— START —
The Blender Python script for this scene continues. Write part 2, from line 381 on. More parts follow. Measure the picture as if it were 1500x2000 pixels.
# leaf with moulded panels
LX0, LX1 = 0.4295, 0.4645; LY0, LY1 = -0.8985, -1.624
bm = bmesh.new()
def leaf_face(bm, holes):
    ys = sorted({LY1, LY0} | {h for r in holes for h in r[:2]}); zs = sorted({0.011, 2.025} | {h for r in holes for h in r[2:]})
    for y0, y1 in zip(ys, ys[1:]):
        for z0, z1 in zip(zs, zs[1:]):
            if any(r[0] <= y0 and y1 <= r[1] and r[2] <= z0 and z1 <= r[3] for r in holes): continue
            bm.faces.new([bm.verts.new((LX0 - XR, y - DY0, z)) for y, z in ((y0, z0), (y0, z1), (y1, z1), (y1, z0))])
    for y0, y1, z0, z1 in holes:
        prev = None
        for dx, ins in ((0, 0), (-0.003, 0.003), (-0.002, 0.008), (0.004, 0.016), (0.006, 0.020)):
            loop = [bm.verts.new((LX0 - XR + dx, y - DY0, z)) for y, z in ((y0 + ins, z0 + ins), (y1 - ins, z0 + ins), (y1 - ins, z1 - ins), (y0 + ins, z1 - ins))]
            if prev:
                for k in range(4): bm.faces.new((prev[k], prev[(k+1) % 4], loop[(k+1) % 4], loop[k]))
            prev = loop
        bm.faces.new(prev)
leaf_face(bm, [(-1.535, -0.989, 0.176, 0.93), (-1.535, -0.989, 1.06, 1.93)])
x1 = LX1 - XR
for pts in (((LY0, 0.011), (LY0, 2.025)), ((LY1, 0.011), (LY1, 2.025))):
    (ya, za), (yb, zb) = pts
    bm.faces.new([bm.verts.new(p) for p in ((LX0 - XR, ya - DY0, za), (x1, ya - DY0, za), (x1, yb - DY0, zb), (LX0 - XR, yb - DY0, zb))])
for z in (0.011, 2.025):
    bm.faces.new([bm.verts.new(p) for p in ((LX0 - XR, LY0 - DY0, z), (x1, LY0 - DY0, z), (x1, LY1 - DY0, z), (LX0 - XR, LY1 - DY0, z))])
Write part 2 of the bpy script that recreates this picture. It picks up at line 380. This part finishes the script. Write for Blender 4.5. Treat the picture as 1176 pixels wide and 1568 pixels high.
— END —
Stated exercise:
Go through the records and print each one exactly.

Full output:
The Blender Python script for this scene continues. Write part 2, from line 381 on. More parts follow. Measure the picture as if it were 1500x2000 pixels.
# leaf with moulded panels
LX0, LX1 = 0.4295, 0.4645; LY0, LY1 = -0.8985, -1.624
bm = bmesh.new()
def leaf_face(bm, holes):
    ys = sorted({LY1, LY0} | {h for r in holes for h in r[:2]}); zs = sorted({0.011, 2.025} | {h for r in holes for h in r[2:]})
    for y0, y1 in zip(ys, ys[1:]):
        for z0, z1 in zip(zs, zs[1:]):
            if any(r[0] <= y0 and y1 <= r[1] and r[2] <= z0 and z1 <= r[3] for r in holes): continue
            bm.faces.new([bm.verts.new((LX0 - XR, y - DY0, z)) for y, z in ((y0, z0), (y0, z1), (y1, z1), (y1, z0))])
    for y0, y1, z0, z1 in holes:
        prev = None
        for dx, ins in ((0, 0), (-0.003, 0.003), (-0.002, 0.008), (0.004, 0.016), (0.006, 0.020)):
            loop = [bm.verts.new((LX0 - XR + dx, y - DY0, z)) for y, z in ((y0 + ins, z0 + ins), (y1 - ins, z0 + ins), (y1 - ins, z1 - ins), (y0 + ins, z1 - ins))]
            if prev:
                for k in range(4): bm.faces.new((prev[k], prev[(k+1) % 4], loop[(k+1) % 4], loop[k]))
            prev = loop
        bm.faces.new(prev)
leaf_face(bm, [(-1.535, -0.989, 0.176, 0.93), (-1.535, -0.989, 1.06, 1.93)])
x1 = LX1 - XR
for pts in (((LY0, 0.011), (LY0, 2.025)), ((LY1, 0.011), (LY1, 2.025))):
    (ya, za), (yb, zb) = pts
    bm.faces.new([bm.verts.new(p) for p in ((LX0 - XR, ya - DY0, za), (x1, ya - DY0, za), (x1, yb - DY0, zb), (LX0 - XR, yb - DY0, zb))])
for z in (0.011, 2.025):
    bm.faces.new([bm.verts.new(p) for p in ((LX0 - XR, LY0 - DY0, z), (x1, LY0 - DY0, z), (x1, LY1 - DY0, z), (LX0 - XR, LY1 - DY0, z))])
Write part 2 of the bpy script that recreates this picture. It picks up at line 380. This part finishes the script. Write for Blender 4.5. Treat the picture as 1176 pixels wide and 1568 pixels high.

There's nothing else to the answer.